- The Washington Times - Thursday, February 19, 2004

PORT-AU-PRINCE, Haiti — President Jean-Bertrand Aristide declared yesterday that he was “ready to die” to defend his country, indicating that he would not resign as demanded by political rivals and a bloody rebellion in the north.

Amid the chaos, Washington said it was sending a military team to Haiti to assess the security of the U.S. Embassy, but emphasized that it still wants a political solution to the 2-week-old uprising that has killed at least 60 persons.

Yesterday, pro-government thugs patrolled Haiti’s second-largest city, Cap-Hatien, vowing to counter any rebel attempt to seize control as frightened police officers remained in their station.

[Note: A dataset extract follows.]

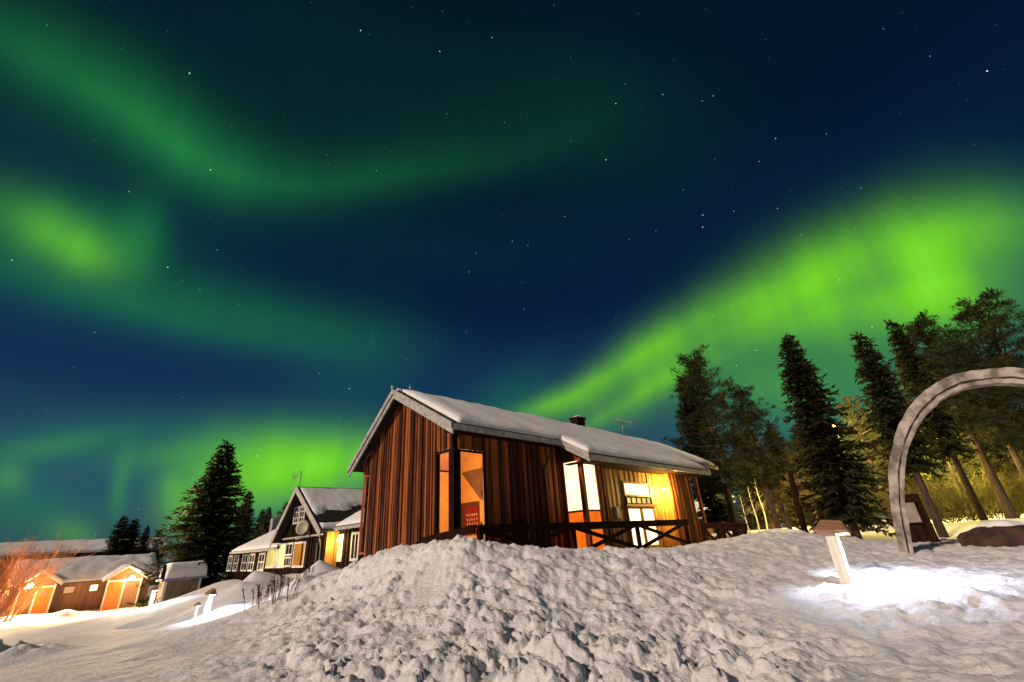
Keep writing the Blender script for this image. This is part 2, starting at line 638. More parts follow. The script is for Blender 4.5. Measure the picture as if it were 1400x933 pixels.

Rebels have chased police from more than a dozen towns and cities, some in central Haiti but mostly in the north. From the key northern city of Gonaives, they announced Wednesday that their loosely organized movement now will answer to a single commander and will be called the National Resistance Front to Liberate Haiti.

As casualties mounted, Mr. Aristide held a ceremony in the capital, Port-au-Prince, to honor slain police, repeating his refusal to leave office before his term ends Feb. 7, 2006. It was not clear how many police officers had been killed in the uprising.

“I am ready to give my life if that is what it takes to defend my country,” he said. “If wars are expensive, peace can be even more expensive.”

The president spoke after a U.S. official, speaking on the condition of anonymity, said Mr. Aristide had rebuffed a U.S. proposal that he defuse the situation by calling early elections and allowing a temporary board to govern Haiti until a president is chosen.

Mr. Aristide was chosen as Haiti’s first freely elected leader in a landslide election in 1990. Eight months later, he was ousted by the army and took refuge in the United States. He was restored to power by a U.S. invasion in 1994 and disbanded the army.

At the ceremony, Mr. Aristide called for the international community to recognize that his is a legitimate government fighting for democracy against a band of terrorists.

He also asked police officers to help Haitians preserve democracy.

“I order the police to accompany the people courageously with the constitution as their guide,” he said. “When the police are united to the people, they are invincible.”

Yet Haiti’s police force — which Mr. Aristide said is fewer than 4,000 strong — is outnumbered and outgunned by rebels in outlying posts, where insurgents have been burning stations and attacking officers, causing them to flee.

“We have a single strategy, to liberate all the cities in all the districts,” Winter Etienne, a leader of the Gonaives Resistance Front, said Wednesday.

He said rebels from various groups are united behind one commander: Guy Philippe, a former police chief accused of planning a 2001 attack on Haiti’s National Palace that killed 10 persons.